En su caso, yo creo que sí. Seguro que quienes nos han alegrado las incursiones en la calle Laurel desde que éramos unos mocosos se han ganado el derecho a procurarse unos años más tranquilos. Sin que les incordie el borracho de guardia, sin los sofocos que exige atender una barra tan solicitada, sin la esclavitud que significa un negocio donde se produce el contrasentido de que unos trabajan para que otros disfruten. El Perchas es todo eso, cierto, pero también mucho más: uno de los escasos testigos del tiempo en que todos (repito: todos) los bares de Logroño eran más o menos así.
¿Y cómo eran? Fieles a sí mismos. No había música atronando por los bafles, las referencias de vino de Rioja eran las justas y las necesarias y el mismo decorado heredero del tiempo de su fundación seguía recibiendo a la parroquia, que entraba en el bar habiendo alcanzado uno de los propósitos que se forja uno cuando practica semejante tradición: el cliente sabía a lo que iba. Sabía a lo que iba a El Perchas. No había sorpresas, alabado sea Logroño.
Porque el cliente venía a eso, al monopincho. A por la orejita. ¿Despacha otras tapas el Perchas que no sean sus orejitas? Yo diría que no, pero la verdad es que lo ignoro.
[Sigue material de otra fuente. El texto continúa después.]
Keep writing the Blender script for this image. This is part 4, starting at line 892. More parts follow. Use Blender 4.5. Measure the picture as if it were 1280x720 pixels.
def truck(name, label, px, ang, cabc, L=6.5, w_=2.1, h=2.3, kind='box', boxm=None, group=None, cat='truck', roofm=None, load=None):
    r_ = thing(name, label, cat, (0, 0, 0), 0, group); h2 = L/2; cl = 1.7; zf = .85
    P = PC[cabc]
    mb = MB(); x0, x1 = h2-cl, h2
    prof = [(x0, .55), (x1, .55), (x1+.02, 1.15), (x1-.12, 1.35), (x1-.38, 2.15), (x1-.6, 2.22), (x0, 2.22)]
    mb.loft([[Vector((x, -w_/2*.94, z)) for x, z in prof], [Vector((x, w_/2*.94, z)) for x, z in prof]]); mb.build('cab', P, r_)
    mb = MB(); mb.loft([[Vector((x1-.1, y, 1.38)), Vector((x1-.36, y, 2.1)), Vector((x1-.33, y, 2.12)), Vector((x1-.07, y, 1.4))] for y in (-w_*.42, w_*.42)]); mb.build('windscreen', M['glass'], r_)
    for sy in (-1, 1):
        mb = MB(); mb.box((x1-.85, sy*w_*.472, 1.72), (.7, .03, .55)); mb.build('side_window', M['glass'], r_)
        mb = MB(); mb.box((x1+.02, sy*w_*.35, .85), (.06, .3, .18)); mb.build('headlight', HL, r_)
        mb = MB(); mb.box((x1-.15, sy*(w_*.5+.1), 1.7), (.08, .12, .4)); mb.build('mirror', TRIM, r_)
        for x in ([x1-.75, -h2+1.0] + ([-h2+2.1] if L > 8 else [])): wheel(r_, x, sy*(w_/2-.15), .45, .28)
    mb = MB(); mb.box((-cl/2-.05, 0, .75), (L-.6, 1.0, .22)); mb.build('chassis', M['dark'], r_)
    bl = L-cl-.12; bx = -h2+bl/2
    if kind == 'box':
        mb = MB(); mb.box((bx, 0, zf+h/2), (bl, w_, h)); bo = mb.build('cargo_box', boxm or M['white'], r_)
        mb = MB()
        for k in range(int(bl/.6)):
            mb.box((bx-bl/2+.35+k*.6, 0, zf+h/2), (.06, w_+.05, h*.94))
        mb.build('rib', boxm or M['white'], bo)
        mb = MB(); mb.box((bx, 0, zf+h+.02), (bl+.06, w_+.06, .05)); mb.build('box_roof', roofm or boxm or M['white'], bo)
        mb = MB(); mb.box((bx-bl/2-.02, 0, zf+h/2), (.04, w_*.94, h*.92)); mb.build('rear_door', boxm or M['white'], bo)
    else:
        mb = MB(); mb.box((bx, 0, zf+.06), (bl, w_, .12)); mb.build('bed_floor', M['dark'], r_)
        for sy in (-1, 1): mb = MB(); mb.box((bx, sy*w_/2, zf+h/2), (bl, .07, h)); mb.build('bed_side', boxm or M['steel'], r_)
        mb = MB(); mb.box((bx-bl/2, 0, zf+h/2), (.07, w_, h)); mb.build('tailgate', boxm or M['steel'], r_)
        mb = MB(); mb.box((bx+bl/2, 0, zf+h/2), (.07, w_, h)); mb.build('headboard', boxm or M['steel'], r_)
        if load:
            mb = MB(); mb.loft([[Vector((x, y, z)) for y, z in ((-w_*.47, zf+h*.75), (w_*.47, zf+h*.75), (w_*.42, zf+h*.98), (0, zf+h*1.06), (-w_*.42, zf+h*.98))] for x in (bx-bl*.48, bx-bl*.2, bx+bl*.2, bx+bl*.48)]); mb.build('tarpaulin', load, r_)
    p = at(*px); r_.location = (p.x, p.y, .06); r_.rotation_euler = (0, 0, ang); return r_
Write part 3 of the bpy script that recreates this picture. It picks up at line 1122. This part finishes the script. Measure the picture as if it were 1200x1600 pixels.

El simpático cerdito que saluda a la entrada eclipsa cualquier oferta que no sea la habitual: engullir una de las orejas que sus hermanos habían perdido para que fuera rebozada en la minúscula cocina donde tan felices nos han hecho. Sé que habrá entre nosotros y entre quienes nos visitan desafectos a la causa de la orejita; ellos se lo pierden, porque se trata de un bocado singular por lo exquisito: porque en esa escasa superficie delicadamente rebozada cabe un sugerente mundo gastronómico, cuyas completas virtudes no citaré. Me limitaré a reivindicar la que me pareció siempre más atractiva: su textura. Esa textura pringosa, esa primera capa un punto viscosa que a menudo resulta tan complicado despegar de los dedos, esa cualidad gelatinosa que se combina sabiamente con el crujiente secreto que aguarda adentro, el suculento cartílago cuyo chasquido sabe a gloria.
Sí, El Perchas quedó asociado oreja mediante en nuestra memoria igual que el Soriano con sus champis o el Moderno con sus bocadillos de calamares. Quienes nos sucedan en esta práctica de corretear por los bares encontrarán si no han encontrado ya sus propias referencias, que les inundarán de nostalgia dentro de unas décadas. Pero sería una pena que las siguientes generaciones se pierdan los tesoros que alegraron las tardes de quienes les precedieron, para quienes casi la orejita era lo de menos. Lo importante era ingresar en El Perchas como quien entra en el túnel del tiempo. Un viaje en torno al casticismo al que Logroño no debería renunciar. Porque la calle Laurel quedará mutilada, perderá encanto, será otra sin El Perchas. Sin sus orejitas y sin sus banderines del Atlético de Madrid.
P.D. Cuentan mis confidentes de confianza (valga la redundancia) que hay una esperanza a la vuelta de Navidad: que fructifiquen las negociaciones emprendidas por los actuales titulares de El Perchas con algún interesado en perpetuar el negocio. Ojalá. Ojalá sea cierto, aunque uno se lo creerá sólo cuando lo vea: cuando vea que le sigue saludando el cerdito de la entrada. A cambio, aceptaría incluso que el nuevo dueño cambiara la decoración para desearle larga vida a El Perchas, a sus orejitas y sus banderines del Atlético de Madrid.